Even if Congress manages to pass a payroll tax deal, the long-term unemployed in some of the states hardest hit by the recession will see their federal benefits cut back in the first two months of 2012. Thirty-five states with high unemployment qualify for the federal Extended Benefits program, which lifts the maximum length of unemployment insurance from 79 to to 99 weeks. Under the Senate bill, two states will fall out of the program by the end of February, cutting off benefits for about 32,000 Americans who are the longest of the long-term unemployed.


( BLOOMBERG)
The Senate bill technically maintains the status quo for unemployment insurance. But because of the way that states qualify for Extended Benefits, states will start being pushed out of the program in January, as Arthur Delaney first reported.

As it stands, states can receive these extra federal funds according to a complex formula that examines how quickly unemployment has risen over the past three years. While the unemployment rate has remained high, it hasn’t risen sharply in recent months as it had earlier in the recession. As a result, by simply continuing the three-year “lookback” for Extended Benefits into 2012, the Senate bill will begin dropping states from the program. So states that had a sharp rise in unemployment in, say, 2007, but have been stagnant since, could see their benefits cut.

The first two states to be cut off are Michigan and Minnesota. About 5,600 unemployed workers in Minnesota and 26,300 unemployed workers in Michigan will lose up to 20 weeks of additional benefits by mid-February under the Senate bill, the Democratic staff of the House Ways and Means Committee tells me. “They’re the longest of the long-term unemployed in some of the hardest-hit states,” says Judy Conti, federal advocacy coordinator for the National Employment Law Project. As such, Democrats had originally wanted a longer, four-year “lookback” for Extended Benefits that would let more states stay in the program in 2012, but they ultimately dropped the demand during the negotiations with Senate Republicans, Delaney explains.

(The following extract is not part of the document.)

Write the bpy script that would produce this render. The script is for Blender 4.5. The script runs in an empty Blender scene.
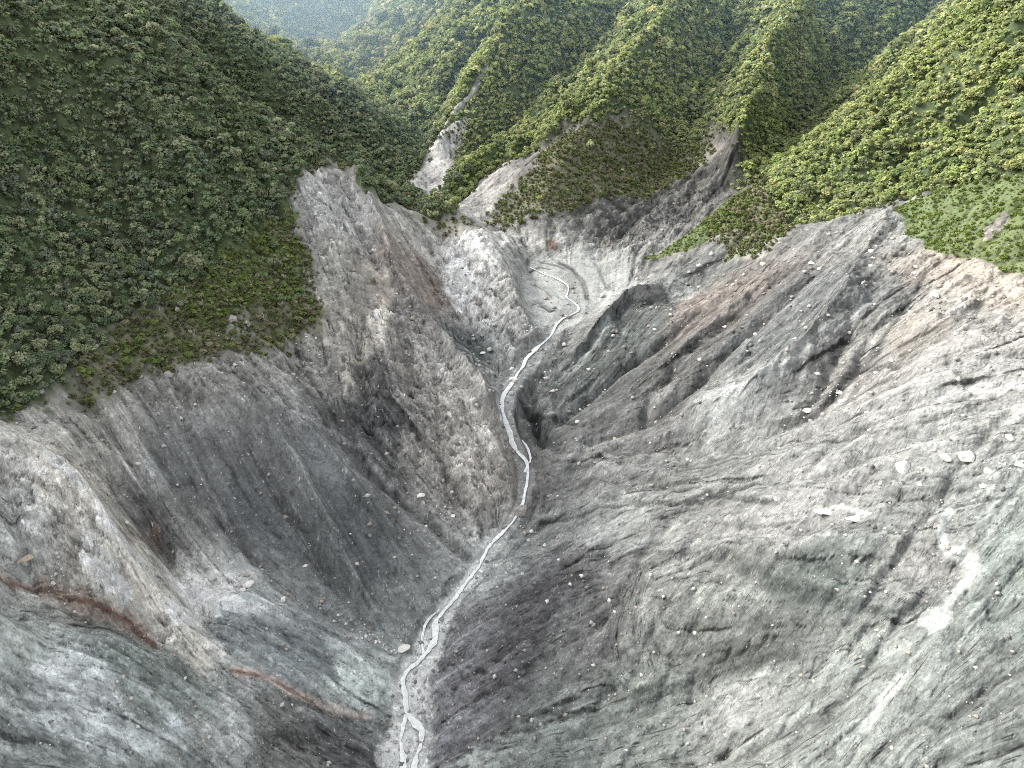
import bpy, math, random, time
import numpy as np
from mathutils import Vector, Matrix
from mathutils.geometry import delaunay_2d_cdt

T0 = time.time()
def log(*a): print('[%.1fs]' % (time.time() - T0), *a, flush=True)
RES = 1.0                      # mesh density factor
rng = np.random.default_rng(11)
random.seed(11)
f32 = np.float32
scene = bpy.context.scene
C = scene.collection

# ------------------------------------------------------------------ camera (a drone hovering over the gorge)
F = 731.0
PITCH = math.radians(32.0)
SP, CP = math.sin(PITCH), math.cos(PITCH)
cam_d = bpy.data.cameras.new('camera'); cam = bpy.data.objects.new('camera', cam_d); C.objects.link(cam)
cam.location = (0, 0, 0); cam.rotation_euler = (math.pi / 2 - PITCH, 0, 0)
cam_d.sensor_width = 36.0; cam_d.sensor_fit = 'HORIZONTAL'; cam_d.lens = 36.0 * F / 1024.0
cam_d.clip_start = 1.0; cam_d.clip_end = 20000.0
scene.camera = cam

def ray(u, v):
    """direction of a sight line, scaled so that its forward (Y) part is 1"""
    u = np.asarray(u, float); v = np.asarray(v, float)
    x = (u - 512) / F; yd = (v - 384) / F
    h = CP - yd * SP; w = -(SP + yd * CP)
    return x / h, w / h
def P(u, v, Y):
    a, b = ray(u, v)
    return (float(a) * Y, Y, float(b) * Y)
def project(X, Y, Z):
    d = Y * CP - Z * SP
    up = Y * SP + Z * CP
    return 512 + F * X / d, 384 - F * up / d, d

# ------------------------------------------------------------------ lay of the land: ridges, gullies, river
W = lambda x, y, z: ('w', x, y, z)
RIVER_PX = [(405,768,134),(412,700,156),(425,640,178.4),(445,605,193),(480,560,213),(521,512,235),(525,450,266),(512,392,306),
            (540,350,338),(580,312,372),(572,285,399),(560,262,427)]
LINES = [
 # river bed
 [W(-38,60,-236)]+RIVER_PX+[(540,247,442),(490,222,478),(462,200,515),(435,175,566),(428,150,610),W(-85,680,-152),W(-140,760,-149),W(-222,900,-154),W(-285,1100,-165),W(-345,1328,-175)],
 # pool flats
 [(535,275,408),(545,300,384)], [(600,262,426),(605,290,394)],
 # left upper forest slope
 [(0,400,209),(0,300,255),(0,200,302),(0,100,345),(0,0,385)],
 [(100,300,282),(100,200,330),(90,100,385),(80,20,430)],
 [(200,250,325),(200,150,385),(160,50,445)],
 [(300,200,395),(300,280,335)],
 [(-120,300,215),(-120,100,290),(-120,-80,350)], [(-120,480,140),(-120,650,105),(-120,768,85)],
 # near ridge and its spur to the river
 [(110,-10,520),(200,60,500),(270,118,480),(330,158,460),(360,188,440)],
 [(360,188,440),(400,204,452),(455,213,450),(500,262,397),(535,302,360),(540,330,345)],
 [(360,188,440),(390,262,374),(440,330,333),(480,385,284),(510,450,256),(519,500,238)],
 [(440,258,414),(452,290,386),(474,330,359),(500,365,327)],
 # second ridge behind
 [(130,-45,650),(205,12,620),(315,86,620),(378,140,600),(425,172,580)],
 [(200,60,560),(300,140,560),(380,185,540),(420,195,520)],
 # foot of the left forest
 [(0,408,205),(75,400,222),(160,375,245),(230,340,275),(300,330,300),(350,300,330)],
 # dark slopes
 [(100,420,215),(180,480,207),(260,560,192),(320,608,183)],
 [(235,385,239),(250,450,226),(300,560,198),(365,622,183)],
 [(275,440,232),(310,520,209),(345,590,190),(385,630,181)],
 [(290,405,244),(340,480,222),(400,560,203),(430,600,192)],
 [(335,430,250),(400,490,232),(450,540,214.5),(478,562,212.5)],
 [(350,400,268),(420,430,262),(450,500,235),(490,520,231)],
 # foreground left
 [(0,430,191),(75,480,172),(130,560,157),(170,620,148),(222,668,146)],
 [(0,500,170),(0,550,158),(0,580,152),(60,592,152),(110,618,149),(160,650,146),(230,672,147),(300,700,143.5),(370,718,149),(398,735,146)],
 [(140,520,186),(150,540,182),(200,600,168),(230,650,151)],
 [(180,610,160),(250,598,171),(330,640,168),(400,688,159)],
 [(0,625,139),(110,632,139),(165,660,138),(215,690,136),(245,745,124)],
 [(0,768,100.5),(120,768,108),(240,768,119),(310,768,125),(370,768,131)],
 # left bank of the river
 [(520,235,450),(490,240,0)][:1],
 # central mountain
 [(545,235,452),(600,240,446),(660,262,415),(690,245,423)],
 [(520,225,468),(480,203,512),(447,160,600)],
 [(800,0,720),(770,70,630),(750,130,560),(725,185,522),(690,222,478)],
 [(945,5,860),(840,90,735),(765,165,590),(715,205,500)],
 [(690,-10,740),(640,60,650),(600,110,575),(560,150,528),(545,205,482)],
 [(745,-15,800),(718,60,705),(680,130,615),(650,190,530),(630,225,470)],
 [(560,0,740),(500,50,680),(455,105,620),(440,130,605)],
 [(630,-15,820),(600,30,745),(540,90,672),(490,150,602),(475,195,525)],
 [(470,0,930),(420,45,870),(375,95,780)],
 [(500,10,830),(455,75,735),(430,125,665)],
 [(395,14,1100),(322,78,930)],
 [(400,45,980),(350,95,880)],
 # right spur R
 [(640,275,400),(690,238,425),(740,202,455),(800,160,480),(880,91,540),(970,11,600),(1050,-60,670)],
 [(700,262,392),(760,230,400),(800,222,405),(870,205,395)],
 [(800,190,440),(900,120,480)],
 [(1024,0,480),(1024,100,400),(1024,200,320),(1024,268,272)],
 [(1150,0,420),(1150,150,330),(1150,270,250),(1150,400,165),(1150,600,100)],
 [(960,150,410),(930,200,360)],
 # crest K and its face
 [(893,207,375),(920,235,330),(960,262,288),(1024,300,245)],
 [(893,207,375),(840,225,368),(780,262,350),(720,300,335),(650,330,325)],
 [(905,290,272),(870,360,237),(790,422,228),(690,444,243),(560,452,259)],
 [(850,295,284),(800,360,246),(760,385,240),(720,402,246),(650,405,266)],[(820,290,300),(750,335,286),(690,370,276)],
 [(655,284,378),(610,320,355),(570,350,333)], [(690,290,372),(660,300,372)],
 [(600,385,298),(560,420,278)],
 # right flank
 [(1024,350,210),(1024,400,180),(1024,480,150),(1024,620,110),(1024,768,80)],
 [(950,330,228),(900,420,186),(800,480,184),(700,500,200),(600,490,224),(540,500,240)],
 [(900,520,152),(800,540,160),(700,545,180),(600,550,196),(530,545,215)],
 [(960,540,140),(930,625,119),(880,700,107),(800,768,100)],
 [(820,600,139),(700,610,157),(600,610,172),(500,610,184),(455,650,174)],
 [(700,700,134),(600,700,143),(500,700,151),(430,700,156)],
 [(700,768,116),(560,768,126),(480,768,131),(425,768,134)],
 # beyond the frame
 [W(-520,-250,110),W(-510,0,120),W(-490,200,120),W(-480,400,105),W(-480,560,85),W(-490,680,60),W(-540,800,50),W(-620,920,50),W(-760,1100,80),W(-800,1300,100)],  # unseen left ridge, its height shaped for where the sun reaches the gorge
 [W(-900,-250,60),W(-900,300,60),W(-1000,900,40),W(-1200,1300,150)],
 [W(-330,-100,0),W(-340,150,20),W(-360,350,45),W(-340,480,25)],
 [W(0,-60,-240),W(-110,0,-180),W(120,0,-160)], [W(-200,-60,-40),W(220,-60,-110)],
 [W(300,0,-60),W(350,200,-40),W(480,400,30),W(560,650,60),W(700,1000,160)],
 [W(800,-200,150),W(900,500,250),W(1100,1300,300)],
 [W(190,960,70),W(420,1000,120),W(60,1000,40),W(-20,1150,10),W(-40,1300,-20)],[W(300,1320,160),W(-460,1320,-90)],[W(-250,1290,-168),W(-300,1310,-172),W(-200,1320,-140)],
 [W(520,800,-40),W(620,1200,120)],
]
pts = []
for line in LINES:
    q = [np.array(p[1:] if p[0] == 'w' else P(*p), float) for p in line]
    if len(q) == 1: pts.append(q[0])
    for a, b in zip(q[:-1], q[1:]):
        n = max(1, int(np.linalg.norm((b - a)[:2]) / 14))
        pts += [a + (b - a) * k / n for k in range(n)]
    pts.append(q[-1])
pts = np.array(pts)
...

Keeping more states in the program wouldn’t cost that much more money, relatively speaking. More than 500,000 unemployed Americans currently receive Extended Benefits nationwide, but changing the “lookback” from three to four years in 2012 would add about $1 billion to the $44 billion unemployment insurance program overall. (Keeping Michigan and Minnesota in the program would be a fraction of that cost.) That proposal, however, was rejected by Republicans, who are concerned that the long-term unemployed were relying on the government for too long. And Democrats say they gave up the demand to let more states keep 99 weeks of benefits to strike a deal with the Senate GOP.